From the throwing of fragments of rock onto the plaintiff's property, he claims these specific items of damage: (1) destruction of crops, (2) interference with the raising of crops; (3) depreciation of the value of the farm; and (4) impairment of the plaintiff's own health and resulting extreme nervousness. The law is clear that any such throwing of rocks onto the plaintiff's land by blasting done by the defendant, would constitute a violation of the plaintiff's rights, and counsel for the defendant in effect expressly admitted this during argument, when they stated in response to the court's inquiry, that the plaintiff is entitled to a permanent injunction along the lines of the existing temporary injunction prohibiting such conduct. The most vital issue of fact in the case is as to whether or not rocks have been thrown onto the plaintiff's land by the defendant's blasts during the period in question. Most of the evidence bears upon this issue, the plaintiff having offered testimony of about seventy-five such blasts throwing a total of some two hundred forty rocks onto his land and the defendant having offered evidence that no rock was ever thrown out of its quarry even, by any blast, let alone onto the plaintiff's land.
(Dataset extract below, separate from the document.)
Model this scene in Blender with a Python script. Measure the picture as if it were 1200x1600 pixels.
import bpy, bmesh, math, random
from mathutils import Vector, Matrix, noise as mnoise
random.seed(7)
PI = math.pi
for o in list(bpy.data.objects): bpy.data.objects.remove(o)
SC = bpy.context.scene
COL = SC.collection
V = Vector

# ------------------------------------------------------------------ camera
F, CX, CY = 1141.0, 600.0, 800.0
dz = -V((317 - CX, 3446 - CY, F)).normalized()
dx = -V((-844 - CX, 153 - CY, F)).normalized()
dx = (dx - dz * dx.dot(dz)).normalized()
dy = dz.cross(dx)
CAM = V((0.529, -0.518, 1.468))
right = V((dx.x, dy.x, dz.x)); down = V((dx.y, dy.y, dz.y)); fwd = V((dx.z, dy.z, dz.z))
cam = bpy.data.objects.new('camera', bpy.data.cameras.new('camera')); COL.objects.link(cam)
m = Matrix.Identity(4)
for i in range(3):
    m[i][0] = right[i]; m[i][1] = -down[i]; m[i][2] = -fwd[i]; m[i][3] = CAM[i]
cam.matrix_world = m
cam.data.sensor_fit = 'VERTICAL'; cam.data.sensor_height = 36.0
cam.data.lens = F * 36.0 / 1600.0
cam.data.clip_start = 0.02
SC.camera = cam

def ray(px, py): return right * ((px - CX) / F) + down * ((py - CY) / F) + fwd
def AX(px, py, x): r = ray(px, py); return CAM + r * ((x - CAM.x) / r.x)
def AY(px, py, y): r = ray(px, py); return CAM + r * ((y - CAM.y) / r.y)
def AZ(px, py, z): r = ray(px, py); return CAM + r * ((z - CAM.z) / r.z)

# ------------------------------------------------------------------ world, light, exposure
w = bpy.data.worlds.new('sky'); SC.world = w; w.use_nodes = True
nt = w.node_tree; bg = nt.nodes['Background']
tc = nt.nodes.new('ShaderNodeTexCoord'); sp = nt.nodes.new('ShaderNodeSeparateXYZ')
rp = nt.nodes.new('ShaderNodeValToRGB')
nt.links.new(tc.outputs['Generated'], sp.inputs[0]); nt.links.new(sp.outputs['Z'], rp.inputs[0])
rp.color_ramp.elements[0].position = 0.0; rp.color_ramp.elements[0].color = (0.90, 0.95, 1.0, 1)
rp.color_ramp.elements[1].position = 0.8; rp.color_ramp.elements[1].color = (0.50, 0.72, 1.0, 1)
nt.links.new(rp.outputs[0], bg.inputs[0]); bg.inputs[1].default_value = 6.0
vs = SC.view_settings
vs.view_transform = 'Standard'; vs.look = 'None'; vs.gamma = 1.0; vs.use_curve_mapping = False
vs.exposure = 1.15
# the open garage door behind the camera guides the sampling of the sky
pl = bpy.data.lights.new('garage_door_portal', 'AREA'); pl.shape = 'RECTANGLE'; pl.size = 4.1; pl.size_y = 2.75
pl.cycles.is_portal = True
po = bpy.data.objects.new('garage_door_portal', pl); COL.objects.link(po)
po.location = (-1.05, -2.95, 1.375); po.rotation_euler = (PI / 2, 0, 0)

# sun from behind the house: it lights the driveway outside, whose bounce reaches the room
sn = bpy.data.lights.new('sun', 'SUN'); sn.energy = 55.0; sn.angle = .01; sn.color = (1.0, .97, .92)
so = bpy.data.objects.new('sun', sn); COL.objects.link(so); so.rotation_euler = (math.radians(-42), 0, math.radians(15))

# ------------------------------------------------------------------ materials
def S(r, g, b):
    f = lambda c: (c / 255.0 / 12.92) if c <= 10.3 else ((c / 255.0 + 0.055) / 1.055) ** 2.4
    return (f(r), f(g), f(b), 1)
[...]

undisputed evidence offered by the defendant reveals that from 1931 to date, it has engaged in two sorts of blasting in its quarry, "primary" and "secondary". The former is of two kinds, "snake-hole" and "tunnel" blasting. Each of these involves weeks of preliminary preparation in the drilling of deep holes, or the construction of a "T" shaped tunnel in the ledge, and the loading of up to 12,000 pounds of dynamite for a single blast. From one to five such blasts have been fired each year. The purpose and effect of primary blasting is to dislodge the rock from its natural condition in the ledge, to break it up, and to bring it down into the quarry pit, preliminary to removal to the crusher to be broken into small sizes for commercial use. Secondary blasting is that done to reduce those fragments dislodged by primary blasting, which are too large to handle with the power shovel or to be broken up by sledge hammers, to such size that they can be so dealt with. Fragments up to twenty-five tons in weight the defendants broke up by this kind of blasting, and its evidence was that since 1931 it has fired between 150 and 200 such blasts in its quarry; and that no method of covering was ever employed to prevent fragments of stone from being thrown thereby.
It is my conclusion upon the conflicting evidence that many times since 1931 fragments of rock have been thrown onto the plaintiff's land by secondary blasting done in the defendant's quarry. While the charges of dynamite used in this process are relatively small, ordinarily less than a pound per hole, usually drilled to two-thirds the depth of the rock to be blown, a number of varying factors affect the distance to which fragments may be thrown by the blast. Such are: the position of the rock and of the drill hole therein, the depth of the hole, the size of the rock, the quantity of dynamite, the texture of the rock, etc. It was fragments from such blasts, which the defendant took no measures to safeguard by covering, that repeatedly landed on the plaintiff's farm.
While I am not satisfied upon the evidence that the plaintiff is entitled to an award of damages for either crops destroyed as such, or depreciation in the value of his farm, I do find that he should be compensated for the interference with the raising of crops thereon, and for the impairment of his health, which resulted from the defendant's wrongful conduct. Nor does the fact that concrete evidence as to the exact amount of these two items of damage is lacking, defeat the plaintiff's right to recover therefor. Ward vs. General Ice Cream Corp., 118 Conn. 363, 367. I find that much of the time the defendant's conduct caused such reasonable apprehension of injury to anyone cultivating the plaintiff's crops during the hours that the quarry was in operation, as to seriously interfere with such cultivation, and that $200 per season or a total of $800 is reasonable compensation for the damage so sustained by the plaintiff. Sizer vs. Waterbury, 113 Conn. 145, 151; II Sedgwick on Damages (9th ed.) 352, § 184; II Joyce on Damages § 1057; Hunter vs. Farren, 127 Mass. 481, 34 Am. Rep. 423. Up to the fall of 1931 the plaintiff had been a hard-working active farmer, though he had no doubt become apprehensive by reason of the rocks thrown onto his property from time to time by the defendant's blasts. In September 1931, several such stones landed some 75 feet from him as he was digging potatoes in his field, while one landed almost at his feet, giving him a terrific fright. This experience brought on a nervous breakdown which rendered the plaintiff fearful, nervous, fidgety, unable to sleep and unable to work, and from which he has never recovered. For this injury the plaintiff is entitled to compensation. 8 R.C.L. 527, § 81; Mitnick vs. Whalen Bros., 115 Conn. 650. I find $1200 to be reasonable compensation therefor.
The testimony of the witness Bechtel, recalled by the court after argument of the case had begun, indicates that not only is it feasible to cover such secondary blasting as the defendant engages in, without great expense, but that good practice often requires it. Be this as it may, the plaintiff is entitled to a permanent injunction against the throwing of any rocks upon his land by the defendant for the future.